The three-role model: a better way to build software with AI

There is a failure mode that almost everyone hits when they start building seriously with AI coding assistants. It goes like this: you have an idea, you describe it, the AI starts writing code, you react to the code, the AI adjusts, you react again, and somewhere around the third or fourth iteration you realise the thing being built has drifted significantly from what you actually wanted. The code is fine. The direction is wrong. And because the AI is responsive and capable, it just keeps going — confidently, productively, in the wrong direction.

The root cause is a role confusion that nobody talks about. When you use an AI coding assistant directly, you are simultaneously the person with the vision, the person making technical decisions, and the person evaluating the output. That is three jobs. Doing all three at once while also steering a conversation means none of them get the attention they deserve. The vision gets compressed into prompts. The technical decisions get made reactively. The evaluation happens too late.

The fix is to separate the roles explicitly, even when one human is playing two of them.


The architect

The architect’s job is to hold the full picture and never let it blur. Before any code is written, the architect asks the hard questions: what problem does this actually solve, what are the edge cases, what does this mean for everything else in the system, what are we not building and why. The architect writes specifications that are complete enough that a capable developer could implement them without making any strategic decisions. Ambiguity in the spec becomes a bug later — the architect’s job is to eliminate it upstream.

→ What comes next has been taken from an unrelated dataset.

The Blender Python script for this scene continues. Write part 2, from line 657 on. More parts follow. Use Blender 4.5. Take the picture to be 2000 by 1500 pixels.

Crucially, the architect does not write code and does not react to code. Reacting to code is how drift starts. The architect’s mental model stays at the level of behaviour and intent, not implementation.

In a human team this role belongs to a senior engineer or technical lead. In an AI-assisted workflow it can belong to an AI — but only if the AI is given the full context of the system, the freedom to ask questions and push back, and the explicit mandate to hold the line on design decisions. An architect AI that just says yes to everything the owner suggests is useless. The value is in the friction.


The developer

The developer executes. That is the entire job description. Given a complete, unambiguous specification, the developer writes the code, runs the tests, reports back on what was done and whether anything unexpected came up. The developer does not make strategic decisions. If the spec says “do X”, the developer does X and reports. If the spec is unclear, the developer flags it rather than guessing.

This is exactly what a capable AI coding assistant is genuinely excellent at. The models available today can implement complex, multi-file changes reliably when the instructions are precise. What they are not good at — and should not be asked to do — is deciding what to build. That is not a limitation to work around. It is a role boundary to enforce.

The separation has a practical benefit beyond just quality. When the developer’s job is purely execution, the audit trail is clean. You know exactly what was asked and exactly what was done. When the developer is also making design calls, you end up with a codebase full of implicit decisions that nobody explicitly made and nobody fully understands.


The owner

The owner is the human. The owner has the context that neither the architect nor the developer can fully possess: the real-world use case, the personal preference, the lived experience of using the thing that is being built. The owner is also the final decision-maker on anything strategic — not because the owner is always right, but because it is the owner’s system and the owner’s consequences.

The owner’s job in this model is to relay, decide, and provide context. When the architect raises a design question, the owner answers it. When the developer reports back, the owner relays the result to the architect. When a decision point emerges — a fork in the road where two reasonable approaches exist — the owner makes the call.

What the owner explicitly does not do is override the architect on technical grounds without a reason, or task the developer directly without going through the spec process. Those shortcuts are where drift lives.


The backlog as shared memory

The three roles only work at scale if there is a persistent record that all three can access. A conversation history is not enough — it is linear, it degrades over time, and it disappears when the session ends. What you need is a backlog: a live list of what has been decided, what has been built, what is planned, and what has been deliberately deferred.

The backlog serves a second function that is easy to underestimate. It forces decisions to be made explicitly. When you have to write down “we are not building X yet, and the reason is Y”, you have to actually have the conversation about X. Things that drift in through the back door — scope additions, quiet assumption changes, features that accumulate without being designed — cannot survive a well-maintained backlog. Everything that exists has to have been decided.

At session boundaries the architect reviews the backlog, records what was completed, and queues what comes next. The next session begins not from a conversation summary but from a structured state. This is how you maintain coherence across weeks of work without losing the thread.


What this model changes

The honest answer is that this model slows down the first few minutes of any session. There is more ceremony than just opening a chat and starting to type. The architect has to think before speccing. The owner has to make decisions rather than just react. The backlog has to be maintained.

What it buys you is a system that stays coherent. The individual pieces continue to make sense together even as the codebase grows. Technical debt that gets introduced does so deliberately, with a note, not accidentally because a prompt was ambiguous. The owner can step away for a week and come back to a backlog that accurately reflects the state of the world rather than having to reconstruct it from a chat history.

The deeper thing it buys you is confidence. Not confidence that every decision was right — some will turn out to be wrong and that is fine — but confidence that every decision was actually made, by the right person, with enough information. That is rarer than it sounds, and it is worth the ceremony.